>>>>>

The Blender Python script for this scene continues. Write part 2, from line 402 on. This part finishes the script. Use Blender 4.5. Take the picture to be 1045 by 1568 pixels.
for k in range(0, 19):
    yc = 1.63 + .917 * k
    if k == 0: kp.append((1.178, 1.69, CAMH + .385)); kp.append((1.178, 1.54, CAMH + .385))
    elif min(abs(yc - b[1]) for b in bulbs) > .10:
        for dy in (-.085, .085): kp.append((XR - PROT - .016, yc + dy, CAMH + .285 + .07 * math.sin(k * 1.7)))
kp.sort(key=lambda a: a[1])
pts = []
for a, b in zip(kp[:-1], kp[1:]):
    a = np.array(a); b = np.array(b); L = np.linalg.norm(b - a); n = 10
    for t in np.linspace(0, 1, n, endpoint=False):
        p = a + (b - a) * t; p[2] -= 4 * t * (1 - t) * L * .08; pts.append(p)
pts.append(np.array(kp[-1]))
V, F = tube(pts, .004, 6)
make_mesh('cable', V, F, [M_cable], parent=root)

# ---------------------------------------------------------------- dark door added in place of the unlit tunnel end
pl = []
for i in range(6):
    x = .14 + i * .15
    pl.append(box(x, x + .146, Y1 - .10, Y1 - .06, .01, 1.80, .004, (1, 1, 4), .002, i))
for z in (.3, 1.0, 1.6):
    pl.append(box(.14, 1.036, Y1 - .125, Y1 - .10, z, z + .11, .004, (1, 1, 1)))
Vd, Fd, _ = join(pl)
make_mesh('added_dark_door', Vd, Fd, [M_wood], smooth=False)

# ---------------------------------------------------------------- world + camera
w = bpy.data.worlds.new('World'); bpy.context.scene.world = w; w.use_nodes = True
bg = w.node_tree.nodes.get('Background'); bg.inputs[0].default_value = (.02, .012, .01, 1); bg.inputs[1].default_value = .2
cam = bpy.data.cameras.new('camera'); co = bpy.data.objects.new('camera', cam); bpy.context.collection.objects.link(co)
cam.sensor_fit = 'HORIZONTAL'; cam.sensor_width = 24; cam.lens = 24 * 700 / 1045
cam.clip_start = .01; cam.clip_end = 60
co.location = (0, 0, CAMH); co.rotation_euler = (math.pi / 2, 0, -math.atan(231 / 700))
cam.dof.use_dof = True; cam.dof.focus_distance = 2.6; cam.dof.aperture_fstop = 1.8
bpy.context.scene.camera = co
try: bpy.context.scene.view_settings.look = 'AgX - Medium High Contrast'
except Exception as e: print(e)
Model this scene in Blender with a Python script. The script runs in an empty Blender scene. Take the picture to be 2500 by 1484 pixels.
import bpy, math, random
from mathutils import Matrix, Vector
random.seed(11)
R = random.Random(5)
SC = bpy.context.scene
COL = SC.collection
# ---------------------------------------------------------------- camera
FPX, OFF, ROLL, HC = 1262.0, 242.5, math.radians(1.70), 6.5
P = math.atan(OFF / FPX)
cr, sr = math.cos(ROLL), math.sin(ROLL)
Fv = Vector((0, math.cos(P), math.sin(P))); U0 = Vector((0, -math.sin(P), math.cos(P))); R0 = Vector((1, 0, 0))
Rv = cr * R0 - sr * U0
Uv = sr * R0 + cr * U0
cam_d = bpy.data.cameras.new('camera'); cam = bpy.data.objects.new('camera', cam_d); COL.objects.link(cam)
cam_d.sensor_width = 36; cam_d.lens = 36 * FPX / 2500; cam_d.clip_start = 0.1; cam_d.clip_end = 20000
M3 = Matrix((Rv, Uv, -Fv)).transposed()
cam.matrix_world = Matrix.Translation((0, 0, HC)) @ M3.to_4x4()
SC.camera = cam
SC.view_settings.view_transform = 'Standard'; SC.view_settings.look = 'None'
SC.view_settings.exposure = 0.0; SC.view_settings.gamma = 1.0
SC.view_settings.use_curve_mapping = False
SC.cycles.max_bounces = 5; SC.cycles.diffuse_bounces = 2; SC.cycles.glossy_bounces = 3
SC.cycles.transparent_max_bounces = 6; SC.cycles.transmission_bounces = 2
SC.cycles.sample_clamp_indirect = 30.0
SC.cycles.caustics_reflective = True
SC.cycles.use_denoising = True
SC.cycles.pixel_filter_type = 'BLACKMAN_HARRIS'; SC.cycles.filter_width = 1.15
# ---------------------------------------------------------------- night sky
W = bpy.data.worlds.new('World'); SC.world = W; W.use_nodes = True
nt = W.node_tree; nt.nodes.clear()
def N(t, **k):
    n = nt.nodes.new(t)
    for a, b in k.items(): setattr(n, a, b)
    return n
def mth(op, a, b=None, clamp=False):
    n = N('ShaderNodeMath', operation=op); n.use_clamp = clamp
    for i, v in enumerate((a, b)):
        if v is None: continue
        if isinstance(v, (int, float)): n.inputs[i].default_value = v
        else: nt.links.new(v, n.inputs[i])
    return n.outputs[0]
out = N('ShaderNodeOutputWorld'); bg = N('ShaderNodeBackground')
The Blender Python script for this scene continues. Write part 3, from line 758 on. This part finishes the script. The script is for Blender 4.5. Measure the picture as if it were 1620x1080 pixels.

<<<<<

STATED PROBLEM
Copy out every line of the data above, exactly as given.

RESULT OF THE TASK
The Blender Python script for this scene continues. Write part 2, from line 402 on. This part finishes the script. Use Blender 4.5. Take the picture to be 1045 by 1568 pixels.
for k in range(0, 19):
    yc = 1.63 + .917 * k
    if k == 0: kp.append((1.178, 1.69, CAMH + .385)); kp.append((1.178, 1.54, CAMH + .385))
    elif min(abs(yc - b[1]) for b in bulbs) > .10:
        for dy in (-.085, .085): kp.append((XR - PROT - .016, yc + dy, CAMH + .285 + .07 * math.sin(k * 1.7)))
kp.sort(key=lambda a: a[1])
pts = []
for a, b in zip(kp[:-1], kp[1:]):
    a = np.array(a); b = np.array(b); L = np.linalg.norm(b - a); n = 10
    for t in np.linspace(0, 1, n, endpoint=False):
        p = a + (b - a) * t; p[2] -= 4 * t * (1 - t) * L * .08; pts.append(p)
pts.append(np.array(kp[-1]))
V, F = tube(pts, .004, 6)
make_mesh('cable', V, F, [M_cable], parent=root)

# ---------------------------------------------------------------- dark door added in place of the unlit tunnel end
pl = []
for i in range(6):
    x = .14 + i * .15
    pl.append(box(x, x + .146, Y1 - .10, Y1 - .06, .01, 1.80, .004, (1, 1, 4), .002, i))
for z in (.3, 1.0, 1.6):
    pl.append(box(.14, 1.036, Y1 - .125, Y1 - .10, z, z + .11, .004, (1, 1, 1)))
Vd, Fd, _ = join(pl)
make_mesh('added_dark_door', Vd, Fd, [M_wood], smooth=False)

# ---------------------------------------------------------------- world + camera
w = bpy.data.worlds.new('World'); bpy.context.scene.world = w; w.use_nodes = True
bg = w.node_tree.nodes.get('Background'); bg.inputs[0].default_value = (.02, .012, .01, 1); bg.inputs[1].default_value = .2
cam = bpy.data.cameras.new('camera'); co = bpy.data.objects.new('camera', cam); bpy.context.collection.objects.link(co)
cam.sensor_fit = 'HORIZONTAL'; cam.sensor_width = 24; cam.lens = 24 * 700 / 1045
cam.clip_start = .01; cam.clip_end = 60
co.location = (0, 0, CAMH); co.rotation_euler = (math.pi / 2, 0, -math.atan(231 / 700))
cam.dof.use_dof = True; cam.dof.focus_distance = 2.6; cam.dof.aperture_fstop = 1.8
bpy.context.scene.camera = co
try: bpy.context.scene.view_settings.look = 'AgX - Medium High Contrast'
except Exception as e: print(e)
Model this scene in Blender with a Python script. The script runs in an empty Blender scene. Take the picture to be 2500 by 1484 pixels.
import bpy, math, random
from mathutils import Matrix, Vector
random.seed(11)
R = random.Random(5)
SC = bpy.context.scene
COL = SC.collection
# ---------------------------------------------------------------- camera
FPX, OFF, ROLL, HC = 1262.0, 242.5, math.radians(1.70), 6.5
P = math.atan(OFF / FPX)
cr, sr = math.cos(ROLL), math.sin(ROLL)
Fv = Vector((0, math.cos(P), math.sin(P))); U0 = Vector((0, -math.sin(P), math.cos(P))); R0 = Vector((1, 0, 0))
Rv = cr * R0 - sr * U0
Uv = sr * R0 + cr * U0
cam_d = bpy.data.cameras.new('camera'); cam = bpy.data.objects.new('camera', cam_d); COL.objects.link(cam)
cam_d.sensor_width = 36; cam_d.lens = 36 * FPX / 2500; cam_d.clip_start = 0.1; cam_d.clip_end = 20000
M3 = Matrix((Rv, Uv, -Fv)).transposed()
cam.matrix_world = Matrix.Translation((0, 0, HC)) @ M3.to_4x4()
SC.camera = cam
SC.view_settings.view_transform = 'Standard'; SC.view_settings.look = 'None'
SC.view_settings.exposure = 0.0; SC.view_settings.gamma = 1.0
SC.view_settings.use_curve_mapping = False
SC.cycles.max_bounces = 5; SC.cycles.diffuse_bounces = 2; SC.cycles.glossy_bounces = 3
SC.cycles.transparent_max_bounces = 6; SC.cycles.transmission_bounces = 2
SC.cycles.sample_clamp_indirect = 30.0
SC.cycles.caustics_reflective = True
SC.cycles.use_denoising = True
SC.cycles.pixel_filter_type = 'BLACKMAN_HARRIS'; SC.cycles.filter_width = 1.15
# ---------------------------------------------------------------- night sky
W = bpy.data.worlds.new('World'); SC.world = W; W.use_nodes = True
nt = W.node_tree; nt.nodes.clear()
def N(t, **k):
    n = nt.nodes.new(t)
    for a, b in k.items(): setattr(n, a, b)
    return n
def mth(op, a, b=None, clamp=False):
    n = N('ShaderNodeMath', operation=op); n.use_clamp = clamp
    for i, v in enumerate((a, b)):
        if v is None: continue
        if isinstance(v, (int, float)): n.inputs[i].default_value = v
        else: nt.links.new(v, n.inputs[i])
    return n.outputs[0]
out = N('ShaderNodeOutputWorld'); bg = N('ShaderNodeBackground')
The Blender Python script for this scene continues. Write part 3, from line 758 on. This part finishes the script. The script is for Blender 4.5. Measure the picture as if it were 1620x1080 pixels.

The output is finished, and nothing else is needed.